### Entries shown ###

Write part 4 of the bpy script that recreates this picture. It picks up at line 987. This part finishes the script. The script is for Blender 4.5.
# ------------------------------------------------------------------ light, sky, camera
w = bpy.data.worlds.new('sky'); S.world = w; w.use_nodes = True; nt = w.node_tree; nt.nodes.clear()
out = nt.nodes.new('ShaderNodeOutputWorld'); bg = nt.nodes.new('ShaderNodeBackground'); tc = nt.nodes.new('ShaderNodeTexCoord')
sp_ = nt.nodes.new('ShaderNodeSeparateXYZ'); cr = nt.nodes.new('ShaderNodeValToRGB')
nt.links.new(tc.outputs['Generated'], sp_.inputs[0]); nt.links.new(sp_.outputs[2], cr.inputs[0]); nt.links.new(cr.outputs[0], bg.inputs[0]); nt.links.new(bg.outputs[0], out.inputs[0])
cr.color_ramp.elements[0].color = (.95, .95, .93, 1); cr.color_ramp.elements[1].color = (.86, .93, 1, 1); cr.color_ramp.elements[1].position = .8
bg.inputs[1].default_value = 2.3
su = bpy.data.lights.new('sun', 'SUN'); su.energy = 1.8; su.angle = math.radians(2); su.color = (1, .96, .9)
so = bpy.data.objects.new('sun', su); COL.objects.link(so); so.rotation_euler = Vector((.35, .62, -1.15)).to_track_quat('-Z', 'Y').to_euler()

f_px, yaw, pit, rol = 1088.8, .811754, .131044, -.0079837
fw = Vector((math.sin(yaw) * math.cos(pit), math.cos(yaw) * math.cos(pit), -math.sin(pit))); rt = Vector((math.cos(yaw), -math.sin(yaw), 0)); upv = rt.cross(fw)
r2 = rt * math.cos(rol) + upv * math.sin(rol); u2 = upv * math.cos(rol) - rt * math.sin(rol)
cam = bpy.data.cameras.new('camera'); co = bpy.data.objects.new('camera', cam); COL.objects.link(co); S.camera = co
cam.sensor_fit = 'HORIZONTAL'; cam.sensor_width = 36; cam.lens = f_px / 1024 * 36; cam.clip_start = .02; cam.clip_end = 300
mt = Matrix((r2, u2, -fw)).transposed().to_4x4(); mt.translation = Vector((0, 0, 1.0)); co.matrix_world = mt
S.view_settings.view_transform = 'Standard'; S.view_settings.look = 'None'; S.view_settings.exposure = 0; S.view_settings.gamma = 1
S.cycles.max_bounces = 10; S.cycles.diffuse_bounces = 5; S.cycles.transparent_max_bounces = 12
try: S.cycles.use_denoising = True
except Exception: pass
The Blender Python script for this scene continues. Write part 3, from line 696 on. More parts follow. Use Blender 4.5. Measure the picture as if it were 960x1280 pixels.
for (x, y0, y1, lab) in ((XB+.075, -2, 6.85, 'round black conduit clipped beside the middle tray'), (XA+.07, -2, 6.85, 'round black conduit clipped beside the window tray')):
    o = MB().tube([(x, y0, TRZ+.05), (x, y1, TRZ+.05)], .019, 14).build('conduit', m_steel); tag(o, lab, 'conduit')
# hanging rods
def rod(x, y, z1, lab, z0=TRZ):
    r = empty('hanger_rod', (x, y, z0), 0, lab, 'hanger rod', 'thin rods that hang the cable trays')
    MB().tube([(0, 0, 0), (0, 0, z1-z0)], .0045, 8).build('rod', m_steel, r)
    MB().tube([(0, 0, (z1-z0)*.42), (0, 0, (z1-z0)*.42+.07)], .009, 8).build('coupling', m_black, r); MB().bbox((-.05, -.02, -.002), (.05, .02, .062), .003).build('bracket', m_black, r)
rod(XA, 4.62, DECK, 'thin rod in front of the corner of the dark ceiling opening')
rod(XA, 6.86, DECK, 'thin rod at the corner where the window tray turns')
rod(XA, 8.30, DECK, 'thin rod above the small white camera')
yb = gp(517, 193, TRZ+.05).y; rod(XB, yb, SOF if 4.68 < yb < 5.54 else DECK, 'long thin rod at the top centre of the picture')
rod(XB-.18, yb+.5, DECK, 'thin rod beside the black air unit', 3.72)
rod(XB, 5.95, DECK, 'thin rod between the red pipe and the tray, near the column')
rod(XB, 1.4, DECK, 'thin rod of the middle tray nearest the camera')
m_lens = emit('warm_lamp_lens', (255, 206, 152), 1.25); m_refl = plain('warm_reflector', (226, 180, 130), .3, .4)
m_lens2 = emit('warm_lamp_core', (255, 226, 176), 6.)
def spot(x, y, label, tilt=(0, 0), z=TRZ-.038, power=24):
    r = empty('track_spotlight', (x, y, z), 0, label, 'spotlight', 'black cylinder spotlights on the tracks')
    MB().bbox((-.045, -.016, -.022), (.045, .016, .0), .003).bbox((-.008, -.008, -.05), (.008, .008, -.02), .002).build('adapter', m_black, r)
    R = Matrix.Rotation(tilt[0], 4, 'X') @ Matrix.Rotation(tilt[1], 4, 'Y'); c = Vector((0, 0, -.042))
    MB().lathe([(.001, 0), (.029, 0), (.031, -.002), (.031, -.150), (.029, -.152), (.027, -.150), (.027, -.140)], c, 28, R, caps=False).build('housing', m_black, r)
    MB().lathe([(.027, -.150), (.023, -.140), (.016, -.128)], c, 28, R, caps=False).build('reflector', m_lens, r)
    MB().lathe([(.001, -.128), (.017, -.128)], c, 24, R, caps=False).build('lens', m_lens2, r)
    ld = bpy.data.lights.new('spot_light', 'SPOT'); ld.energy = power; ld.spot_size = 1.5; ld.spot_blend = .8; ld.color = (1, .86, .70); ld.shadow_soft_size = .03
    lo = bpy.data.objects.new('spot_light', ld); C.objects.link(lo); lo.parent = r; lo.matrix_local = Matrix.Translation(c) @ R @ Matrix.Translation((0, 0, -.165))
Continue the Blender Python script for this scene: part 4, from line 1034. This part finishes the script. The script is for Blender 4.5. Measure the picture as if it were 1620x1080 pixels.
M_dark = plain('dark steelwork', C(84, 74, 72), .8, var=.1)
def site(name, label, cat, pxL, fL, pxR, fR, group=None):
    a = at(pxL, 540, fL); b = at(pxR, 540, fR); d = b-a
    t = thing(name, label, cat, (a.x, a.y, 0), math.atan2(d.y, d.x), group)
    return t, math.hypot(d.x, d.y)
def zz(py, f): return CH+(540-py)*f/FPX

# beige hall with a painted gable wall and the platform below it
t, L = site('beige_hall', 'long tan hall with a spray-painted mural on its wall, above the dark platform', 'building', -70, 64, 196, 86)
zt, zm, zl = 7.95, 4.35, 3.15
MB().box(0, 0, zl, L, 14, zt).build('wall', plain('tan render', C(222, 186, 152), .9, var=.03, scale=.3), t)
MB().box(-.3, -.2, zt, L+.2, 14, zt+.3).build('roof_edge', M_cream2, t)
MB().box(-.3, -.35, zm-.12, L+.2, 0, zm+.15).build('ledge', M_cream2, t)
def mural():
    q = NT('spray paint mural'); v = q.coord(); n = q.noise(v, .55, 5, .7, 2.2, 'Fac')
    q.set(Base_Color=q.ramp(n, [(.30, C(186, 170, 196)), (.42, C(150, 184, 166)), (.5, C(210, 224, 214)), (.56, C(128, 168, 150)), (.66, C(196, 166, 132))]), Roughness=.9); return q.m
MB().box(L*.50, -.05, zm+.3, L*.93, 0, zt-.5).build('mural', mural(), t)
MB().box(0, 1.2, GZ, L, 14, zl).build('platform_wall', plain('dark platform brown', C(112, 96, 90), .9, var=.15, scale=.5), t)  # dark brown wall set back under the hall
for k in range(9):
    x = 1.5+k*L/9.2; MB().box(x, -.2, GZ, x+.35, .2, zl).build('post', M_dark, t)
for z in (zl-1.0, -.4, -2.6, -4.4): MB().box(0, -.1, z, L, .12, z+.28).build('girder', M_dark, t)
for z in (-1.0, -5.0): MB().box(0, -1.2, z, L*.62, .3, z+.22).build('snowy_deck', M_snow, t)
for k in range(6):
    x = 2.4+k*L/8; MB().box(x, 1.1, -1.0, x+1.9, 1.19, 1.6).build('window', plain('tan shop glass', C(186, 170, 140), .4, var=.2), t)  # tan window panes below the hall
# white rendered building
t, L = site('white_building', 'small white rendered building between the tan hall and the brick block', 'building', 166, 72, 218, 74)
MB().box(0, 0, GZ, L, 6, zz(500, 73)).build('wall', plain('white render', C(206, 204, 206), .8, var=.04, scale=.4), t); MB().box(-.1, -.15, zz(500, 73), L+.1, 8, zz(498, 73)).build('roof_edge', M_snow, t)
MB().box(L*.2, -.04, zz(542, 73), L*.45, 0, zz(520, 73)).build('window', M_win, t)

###

Stated task. Which lines in the records above contain the string "that"? Copy each one.

Response.
Write part 4 of the bpy script that recreates this picture. It picks up at line 987. This part finishes the script. The script is for Blender 4.5.
    r = empty('hanger_rod', (x, y, z0), 0, lab, 'hanger rod', 'thin rods that hang the cable trays')